Como estamos caminhando no enfrentamento desses dois problemas? No que tange à desigualdade social, há um consenso de que, embora ainda persistente, ela tem sido reduzida nos últimos anos.

Um fator importante nesse sentido, para além dos programas de transferência de renda, é a regra anual de reajuste do salário mínimo, instituída em 2007, que proporciona ganhos salariais reais ao trabalhador.

Sobre a produtividade, ganhos importantes, de médio a longo prazo, estão sendo obtidos por meio da expansão do ensino superior e dos programas de intercâmbio acadêmico no exterior.

Economistas de diferentes linhagens utilizarão vocabulários distintos para tratar a ideia de produtividade, mas, grosso modo, trata-se da relação entre a quantidade de produto final e os insumos utilizados no processo produtivo.
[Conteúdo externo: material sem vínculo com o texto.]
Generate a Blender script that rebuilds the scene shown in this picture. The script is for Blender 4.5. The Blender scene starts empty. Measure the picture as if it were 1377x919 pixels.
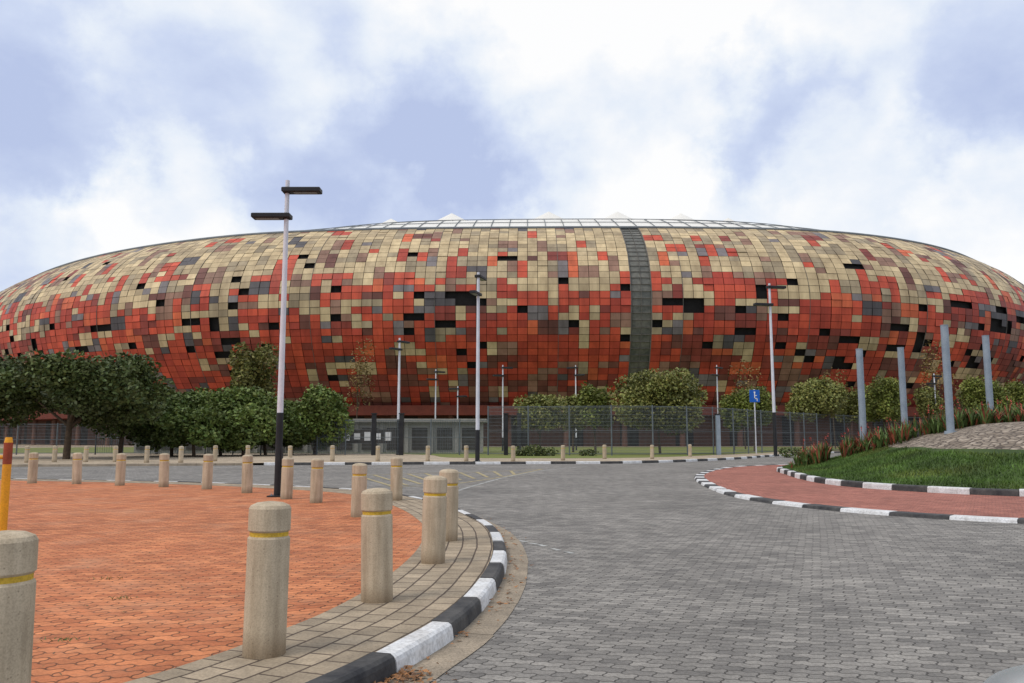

Uma melhora na produtividade, ou seja, uma modificação nas técnicas que relacionam insumos e produto, é geralmente consequência da incorporação de novas tecnologias ao processo produtivo.

Ora, um país que, entre 2003 e 2012, aumentou de 3,8 para 7 milhões o número de matriculados no ensino superior, segundo dados do MEC, tem um potencial muito maior de incorporar e criar melhores técnicas produtivas, para além de uma população mais instruída e consciente de sua cidadania.

Retomando o ponto de partida: o movimento dos preços é uma dimensão importante do capitalismo, mas transformá-lo num antolho que impede a observação da totalidade da economia é uma operação que pode conduzir a posturas pouco progressistas: decerto o discurso da “indústria inflacionária” dos anos 1920 não fomentou as mudanças estruturais que ocorreram nesse momento, rumo a uma economia mais diversificada e complexa.

Em 2014, convém lembrar que o Brasil tem dado passos importantes para vencer aquilo que Simonsen, em seu tempo, chamara de ganho insuficiente e baixo índice de produção: a melhora na distribuição de renda e a expansão do ensino superior, sobretudo público, são exemplos de avanços nessa direção.

Para concluir, é importante trazer para o debate político-eleitoral não só a conjuntura, mas, sim, os desafios estruturais – e reforço minha aposta no projeto petista, por sustentar encaminhamentos progressistas para alguns desses desafios.